Elvis may be long gone, but the legend lives. And right now, Memphis is in the center of Broadway hits. Tony-award winner for best play, "Memphis," deals with the black sound crossing over to white listeners, just as Elvis adapted it. And “Million Dollar Quartet," focuses on the time that Elvis, Jerry Lee Lewis, Carl Perkins and Johnny Cash recorded an impromptu session together in that same studio at Sun Records where I just stood a few weeks ago.
That studio, with Elvis' mic, is below:



Salon.com
Comments
I guess Michael Jackson is the artist that filled that same role for me. He was my first pop idol crush, so when he died it was sad for me.
I had heard much about Elvis' relationships and such, but I'm surprised to learn that he never performed beyond Canada. That would be unheard of today.
Nice piece. Too bad you sold that record :(
Thank you for this comprehensive piece. R. :)
Brave of you to eat that yummy sandwich! Thank you for many fascinating facts about The King - especially that quartet!
Walking with my feet ten feet off of Beale
Walking in Memphis
Do I really feel the way I feel"
Marc Cohn got right to the heart of the legend with this song -- Walking in Memphis. I wasn't a huge Elvis fan (more of a folkie, even then), but no on can deny the impact he made on pop music and his influence on other performers.
A tender and compact history, with familiar and brand new details.

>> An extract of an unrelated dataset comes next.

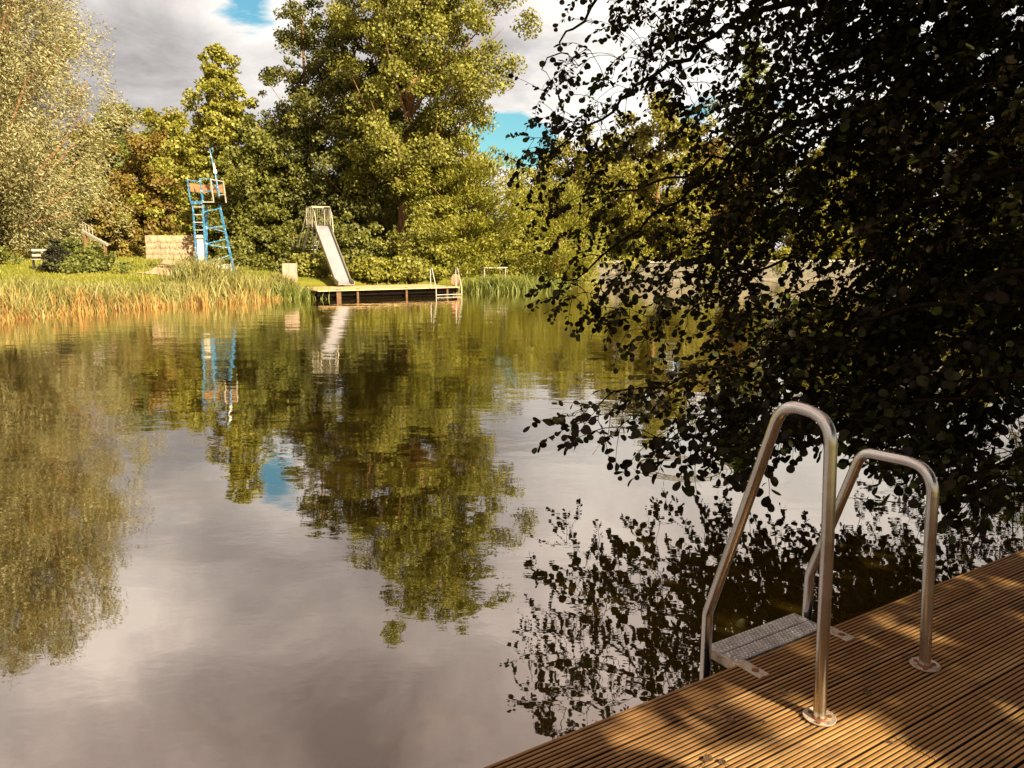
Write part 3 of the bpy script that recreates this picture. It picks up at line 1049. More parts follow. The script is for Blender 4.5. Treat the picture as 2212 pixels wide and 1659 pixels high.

My favorite part, of course, which I can't believe I never knew, was Elvis as a shabbos goy. Love it! I can't remember where I was when Elvis died but I'll ask Judy. Wonderful, warm, funny, witty, quintessential 'Lea' piece.
Did you? :)
if you haven't already, check out the movie "Bubba Ho-Tep" with Bruce Campbell in a wild re-imagining of the King's fate
Loved the facts and your telling of them.